--- start of Information shown ---

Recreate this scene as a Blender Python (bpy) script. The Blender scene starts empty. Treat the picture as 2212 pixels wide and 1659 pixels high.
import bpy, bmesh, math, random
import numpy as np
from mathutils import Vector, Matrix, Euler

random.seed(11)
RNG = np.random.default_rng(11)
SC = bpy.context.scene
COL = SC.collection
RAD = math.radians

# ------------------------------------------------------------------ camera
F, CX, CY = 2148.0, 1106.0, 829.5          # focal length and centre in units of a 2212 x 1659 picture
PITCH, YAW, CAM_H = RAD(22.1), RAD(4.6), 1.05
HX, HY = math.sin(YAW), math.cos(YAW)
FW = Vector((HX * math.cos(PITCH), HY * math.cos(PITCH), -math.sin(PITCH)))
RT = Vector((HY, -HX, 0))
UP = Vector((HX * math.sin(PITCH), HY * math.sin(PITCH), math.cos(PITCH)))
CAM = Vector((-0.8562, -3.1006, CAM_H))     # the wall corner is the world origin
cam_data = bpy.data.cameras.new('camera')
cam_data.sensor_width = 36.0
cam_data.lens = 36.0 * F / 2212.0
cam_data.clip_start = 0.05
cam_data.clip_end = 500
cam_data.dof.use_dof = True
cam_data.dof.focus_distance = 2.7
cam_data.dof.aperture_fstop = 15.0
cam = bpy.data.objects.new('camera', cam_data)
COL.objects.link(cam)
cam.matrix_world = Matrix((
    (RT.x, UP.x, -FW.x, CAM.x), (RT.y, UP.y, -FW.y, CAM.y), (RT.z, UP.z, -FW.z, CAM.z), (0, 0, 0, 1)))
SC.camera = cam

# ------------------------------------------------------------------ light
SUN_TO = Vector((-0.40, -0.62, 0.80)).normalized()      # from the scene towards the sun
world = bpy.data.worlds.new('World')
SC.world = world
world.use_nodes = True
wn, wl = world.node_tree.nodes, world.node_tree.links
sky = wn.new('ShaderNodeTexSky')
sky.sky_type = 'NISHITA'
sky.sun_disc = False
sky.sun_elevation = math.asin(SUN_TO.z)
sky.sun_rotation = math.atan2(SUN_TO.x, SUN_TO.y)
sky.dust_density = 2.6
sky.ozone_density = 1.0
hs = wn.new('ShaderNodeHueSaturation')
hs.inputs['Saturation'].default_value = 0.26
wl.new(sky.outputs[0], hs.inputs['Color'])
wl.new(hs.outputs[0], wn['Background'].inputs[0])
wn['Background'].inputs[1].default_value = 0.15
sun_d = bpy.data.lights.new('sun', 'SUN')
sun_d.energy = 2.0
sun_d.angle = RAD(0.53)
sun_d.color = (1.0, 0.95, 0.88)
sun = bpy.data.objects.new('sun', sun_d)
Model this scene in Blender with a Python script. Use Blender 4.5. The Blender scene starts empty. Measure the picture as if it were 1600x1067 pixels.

--- end of Information shown ---

[Problem to work on]:
Reproduce the entries above in full by retyping them exactly.

[The completed task]:
Recreate this scene as a Blender Python (bpy) script. The Blender scene starts empty. Treat the picture as 2212 pixels wide and 1659 pixels high.
import bpy, bmesh, math, random
import numpy as np
from mathutils import Vector, Matrix, Euler

random.seed(11)
RNG = np.random.default_rng(11)
SC = bpy.context.scene
COL = SC.collection
RAD = math.radians

# ------------------------------------------------------------------ camera
F, CX, CY = 2148.0, 1106.0, 829.5          # focal length and centre in units of a 2212 x 1659 picture
PITCH, YAW, CAM_H = RAD(22.1), RAD(4.6), 1.05
HX, HY = math.sin(YAW), math.cos(YAW)
FW = Vector((HX * math.cos(PITCH), HY * math.cos(PITCH), -math.sin(PITCH)))
RT = Vector((HY, -HX, 0))
UP = Vector((HX * math.sin(PITCH), HY * math.sin(PITCH), math.cos(PITCH)))
CAM = Vector((-0.8562, -3.1006, CAM_H))     # the wall corner is the world origin
cam_data = bpy.data.cameras.new('camera')
cam_data.sensor_width = 36.0
cam_data.lens = 36.0 * F / 2212.0
cam_data.clip_start = 0.05
cam_data.clip_end = 500
cam_data.dof.use_dof = True
cam_data.dof.focus_distance = 2.7
cam_data.dof.aperture_fstop = 15.0
cam = bpy.data.objects.new('camera', cam_data)
COL.objects.link(cam)
cam.matrix_world = Matrix((
    (RT.x, UP.x, -FW.x, CAM.x), (RT.y, UP.y, -FW.y, CAM.y), (RT.z, UP.z, -FW.z, CAM.z), (0, 0, 0, 1)))
SC.camera = cam

# ------------------------------------------------------------------ light
SUN_TO = Vector((-0.40, -0.62, 0.80)).normalized()      # from the scene towards the sun
world = bpy.data.worlds.new('World')
SC.world = world
world.use_nodes = True
wn, wl = world.node_tree.nodes, world.node_tree.links
sky = wn.new('ShaderNodeTexSky')
sky.sky_type = 'NISHITA'
sky.sun_disc = False
sky.sun_elevation = math.asin(SUN_TO.z)
sky.sun_rotation = math.atan2(SUN_TO.x, SUN_TO.y)
sky.dust_density = 2.6
sky.ozone_density = 1.0
hs = wn.new('ShaderNodeHueSaturation')
hs.inputs['Saturation'].default_value = 0.26
wl.new(sky.outputs[0], hs.inputs['Color'])
wl.new(hs.outputs[0], wn['Background'].inputs[0])
wn['Background'].inputs[1].default_value = 0.15
sun_d = bpy.data.lights.new('sun', 'SUN')
sun_d.energy = 2.0
sun_d.angle = RAD(0.53)
sun_d.color = (1.0, 0.95, 0.88)
sun = bpy.data.objects.new('sun', sun_d)
Model this scene in Blender with a Python script. Use Blender 4.5. The Blender scene starts empty. Measure the picture as if it were 1600x1067 pixels.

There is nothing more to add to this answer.